Leaving out every picture, quote the data below exactly as it appears.
════════════════════
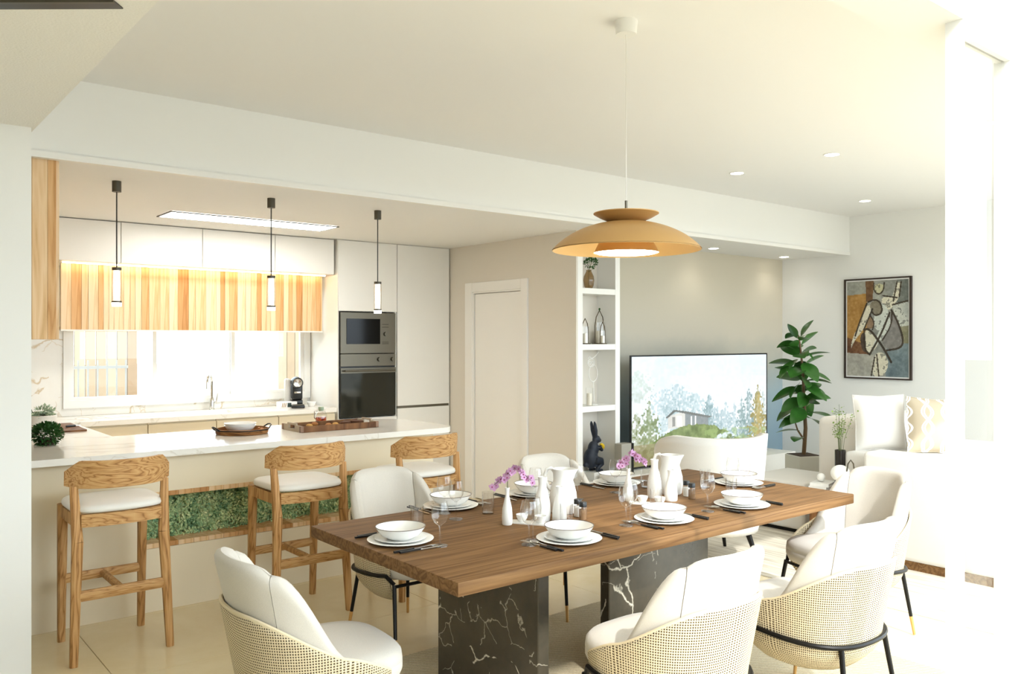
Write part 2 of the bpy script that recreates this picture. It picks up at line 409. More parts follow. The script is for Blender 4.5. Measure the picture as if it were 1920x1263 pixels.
# ---- kitchen window: three sashes
wn = sempty('window_1', 'wide kitchen window in three sashes above the sink')
obj('window_frame', MB().box((1.5, YW-.03, 1.02), (3.72, YW+.1, 1.085)).box((1.5, YW-.03, 2.12), (3.72, YW+.1, 2.2)).box((1.5, YW-.03, 1.085), (1.55, YW+.1, 2.12)).box((3.66, YW-.03, 1.085), (3.72, YW+.1, 2.12)), WHITE, wn)
for x0, x1, dy in ((1.55, 2.255, 0), (2.225, 2.96, .035), (2.93, 3.66, 0)):
    s_ = obj('sash', MB().box((x0, YW+dy, 1.085), (x0+.034, YW+dy+.034, 2.12)).box((x1-.034, YW+dy, 1.085), (x1, YW+dy+.034, 2.12)).box((x0+.034, YW+dy, 1.085), (x1-.034, YW+dy+.034, 1.11)).box((x0+.034, YW+dy, 2.09), (x1-.034, YW+dy+.034, 2.12)), WHITE, wn)
    obj('pane', MB().box((x0+.034, YW+dy+.013, 1.11), (x1-.034, YW+dy+.019, 2.09)), PANE, s_)
# ---- outside the kitchen window
SCR = [plain('weathered_timber_%d' % i, c, .8, var=.2) for i, c in enumerate(((158, 136, 110), (146, 120, 92), (166, 148, 124)))]
def outdoor_screen(label, x0, x1, y, z1, mats, w=.11):
    e = thing('timber_screen', label, 'screen', (x0, y, -.06)); n = int((x1-x0)/w)
    ms = []
    for m in mats: q = MB().box((0, 0, 0), (w-.008, .03, z1)).mesh('slat'); q.materials.append(m); ms.append(q)
    for i in range(n): obj('slat', random.choice(ms), None, e, (i*w, 0, 0))
    obj('rail', MB().box((0, .03, .5), (n*w, .06, .58)).box((0, .03, z1-.5), (n*w, .06, z1-.42)), SCR[1], e)
outdoor_screen('pale timber slat screen outside, behind the left window sash', 1.75, 2.75, 10.2, 2.6, SCR)
outdoor_screen('pale timber slat screen outside, behind the right window sash', 4.45, 4.95, 10.2, 2.6, SCR)
fe = thing('metal_fence', 'thin grey bar fence outside the left window sash', 'fence', (1.3, 9.3, -.06))
fm = MB().box((-.007, -.007, 0), (.007, .007, 1.45)).mesh('bar'); fm.materials.append(plain('fence_grey', (158, 154, 148), .5))
for i in range(13): obj('bar', fm, None, fe, (i*.09, 0, 0))
obj('rail', MB().box((-.02, -.01, 1.36), (1.1, .01, 1.39)).box((-.02, -.01, .2), (1.1, .01, .23)), fm.materials[0], fe)
# ================================================================== kitchen
# ---- island
isl = thing('kitchen_island', 'sand coloured island base with a planted recess facing the stools', 'island', (0, 0, 0))
F0, F1 = 5.15, 5.36
obj('body', MB().box((.73, F0, 0), (1.43, F1, .915)).box((3.25, F0, 0), (3.44, F1, .915)).box((1.43, F0, .70), (3.25, F1, .915)).box((1.43, F0, 0), (3.25, F1, .37)).box((.73, F1, 0), (3.44, 5.95, .915)).box((.45, 5.95, .08), (1.4, 7.2, .915)), LACQB, isl)
n = 20; pw = (3.25-1.43)/n; pms = []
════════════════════
■ **WORKED ANSWER**:
Write part 2 of the bpy script that recreates this picture. It picks up at line 409. More parts follow. The script is for Blender 4.5. Measure the picture as if it were 1920x1263 pixels.
# ---- kitchen window: three sashes
wn = sempty('window_1', 'wide kitchen window in three sashes above the sink')
obj('window_frame', MB().box((1.5, YW-.03, 1.02), (3.72, YW+.1, 1.085)).box((1.5, YW-.03, 2.12), (3.72, YW+.1, 2.2)).box((1.5, YW-.03, 1.085), (1.55, YW+.1, 2.12)).box((3.66, YW-.03, 1.085), (3.72, YW+.1, 2.12)), WHITE, wn)
for x0, x1, dy in ((1.55, 2.255, 0), (2.225, 2.96, .035), (2.93, 3.66, 0)):
    s_ = obj('sash', MB().box((x0, YW+dy, 1.085), (x0+.034, YW+dy+.034, 2.12)).box((x1-.034, YW+dy, 1.085), (x1, YW+dy+.034, 2.12)).box((x0+.034, YW+dy, 1.085), (x1-.034, YW+dy+.034, 1.11)).box((x0+.034, YW+dy, 2.09), (x1-.034, YW+dy+.034, 2.12)), WHITE, wn)
    obj('pane', MB().box((x0+.034, YW+dy+.013, 1.11), (x1-.034, YW+dy+.019, 2.09)), PANE, s_)
# ---- outside the kitchen window
SCR = [plain('weathered_timber_%d' % i, c, .8, var=.2) for i, c in enumerate(((158, 136, 110), (146, 120, 92), (166, 148, 124)))]
def outdoor_screen(label, x0, x1, y, z1, mats, w=.11):
    e = thing('timber_screen', label, 'screen', (x0, y, -.06)); n = int((x1-x0)/w)
    ms = []
    for m in mats: q = MB().box((0, 0, 0), (w-.008, .03, z1)).mesh('slat'); q.materials.append(m); ms.append(q)
    for i in range(n): obj('slat', random.choice(ms), None, e, (i*w, 0, 0))
    obj('rail', MB().box((0, .03, .5), (n*w, .06, .58)).box((0, .03, z1-.5), (n*w, .06, z1-.42)), SCR[1], e)
outdoor_screen('pale timber slat screen outside, behind the left window sash', 1.75, 2.75, 10.2, 2.6, SCR)
outdoor_screen('pale timber slat screen outside, behind the right window sash', 4.45, 4.95, 10.2, 2.6, SCR)
fe = thing('metal_fence', 'thin grey bar fence outside the left window sash', 'fence', (1.3, 9.3, -.06))
fm = MB().box((-.007, -.007, 0), (.007, .007, 1.45)).mesh('bar'); fm.materials.append(plain('fence_grey', (158, 154, 148), .5))
for i in range(13): obj('bar', fm, None, fe, (i*.09, 0, 0))
obj('rail', MB().box((-.02, -.01, 1.36), (1.1, .01, 1.39)).box((-.02, -.01, .2), (1.1, .01, .23)), fm.materials[0], fe)
# ================================================================== kitchen
# ---- island
isl = thing('kitchen_island', 'sand coloured island base with a planted recess facing the stools', 'island', (0, 0, 0))
F0, F1 = 5.15, 5.36
obj('body', MB().box((.73, F0, 0), (1.43, F1, .915)).box((3.25, F0, 0), (3.44, F1, .915)).box((1.43, F0, .70), (3.25, F1, .915)).box((1.43, F0, 0), (3.25, F1, .37)).box((.73, F1, 0), (3.44, 5.95, .915)).box((.45, 5.95, .08), (1.4, 7.2, .915)), LACQB, isl)
n = 20; pw = (3.25-1.43)/n; pms = []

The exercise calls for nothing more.